The go to language server for Java, eclipse.jdt.ls contains many extensions that are not part of the standard language server protocol specification. Almost no client other than the Visual Studio Code extensions expose that functionality.

The extensible design of the built-in LSP client in Neovim, enabled me to write a plugin, called nvim-jdtls that exposes these extensions as well.

This plugin, together with the built-in LSP client is now my go-to solution for Java development and replaced the LanguageClient-Neovim plugin that I used previously.

Debugging

One of the features I missed with my previous setup was a debugger.

There is the vimspector plugin that implements the debug adapter protocol for vim and Neovim. This plugin allows you to use any debugger for which a debug adapter exists.

For Java, there is an extension to eclipse.jdt.ls that implements the debug adapter protocol. So theoretically it would have been possible to use that with vimspector to debug Java applications.

But at the time vimspector mostly focused on vim support and Neovim support was not a priority. Furthermore, I wanted to dynamically create configurations - to be able to debug individual junit test methods. I may have been wrong, but it seemed as if the APIs of vimspector weren’t laid out to support such a use case. Vimspector aims to provide a IDE like, complete debugging solution. I wasn’t sure if that was what I was looking for. I wanted some smaller core that is extensible and heavily customizable.
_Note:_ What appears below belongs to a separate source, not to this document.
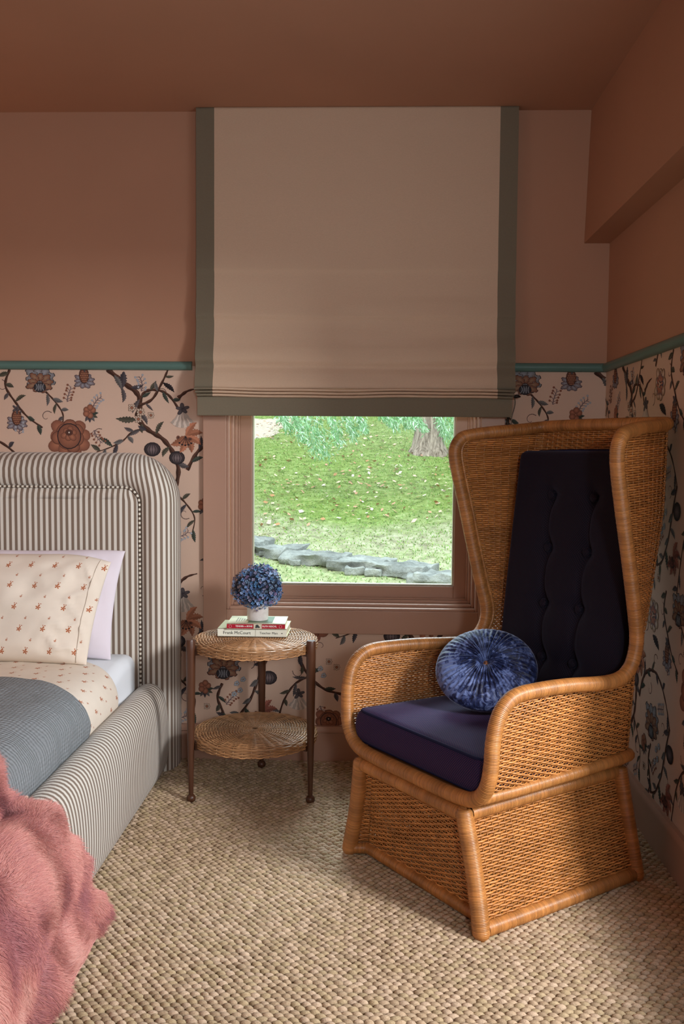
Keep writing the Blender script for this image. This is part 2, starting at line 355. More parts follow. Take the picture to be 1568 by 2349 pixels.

Around that time Neovim started treating Lua as first class citizen. Putting all this together motivated me to write nvim-dap. A debug adapter protocol client implementation written in Lua that targets Neovim and is inspired by the extensibility of the built-in LSP client in Neovim.

Having written nvim-dap, I was able to add support for it to nvim-jdtls. nvim-jdtls contains functionality to automatically discover main classes and create debug configurations for them, and it provides methods to debug individual junit tests.

Wrap up

With this new setup I’ve been able to use Neovim instead of IntelliJ as my daily driver for quite a while now. Every now and then I still fire up IntelliJ for some functionality that I miss. Examples are some of the refactoring methods, like the one that allows to shift the order of arguments, or code inspections - for example the one to find unused declarations.

eclipse.jdt.ls is not perfect. The code completion often feels slow and in some cases doesn’t work as well, but a lot of the functionality of Neovim makes up for it.